E n vísperas de las próximas elecciones locales, se celebra el
veinte aniversario de los primeros comicios municipales
democráticos y la consiguiente formación de los nuevos
ayuntamientos, tras la promulgación de la Constitución de 1978. Una
celebración que no ha pasado de algún recordatorio fugaz porque hay
que ir acostumbrándose a la normalidad cuando ésta entra dentro de
todos los parámetros de lo que es, en esencia, algo normal.

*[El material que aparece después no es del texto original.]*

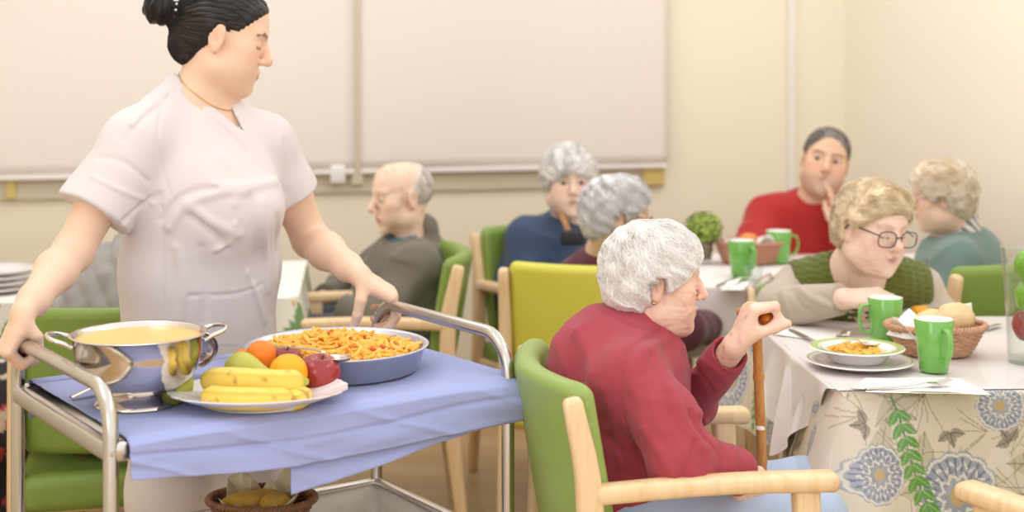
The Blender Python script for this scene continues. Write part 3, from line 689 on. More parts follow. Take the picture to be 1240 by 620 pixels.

No hay, por tanto, que voltear las campanas, aunque sí pueden
ser objeto de reflexión estos cuatro lustros de administración
municipal desde la democracia. Y pensar que un alcalde y su grupo
pueden haber sido elegidos de forma democrática, pero no tener
comportamientos como los de los auténticos demócratas. En algunos
casos, la democracia más o menos perfecta, con todas las
limitaciones de la condición humana, ha durado dos días: el de la
reflexión y el de la jornada electoral.
Antes y después, en la mayoría de consistorios la democracia ha
sido hollada por el desprecio a las minorías, tanto a través de sus
representantes en la administración municipal, como en los propios
ciudadanos que han votado a los perdedores. Es, en los
ayuntamientos, donde el sentido democrático es más elemental y más
al alcance del individuo, del votante. De ahí que se observe mayor
contundencia contra el que ha perdido en las urnas tanto dando como
recibiendo el voto perdedor.
Mande quien mande en el ayuntamiento, sea grande o pequeño, el
sentido democrático ha sido sustituido por el aritmético. Se deja
hablar a los partidos en la oposición, no se les escucha ni atiende
y se vota. La mayoría decide siempre y a veces, como en Palma, la
alternancia en el poder la gozan y la sufren los partidos ganadores
y perdedores. Incluso los hay reducidos a su permanente condición
de perdedores. ¿Y es esto democracia?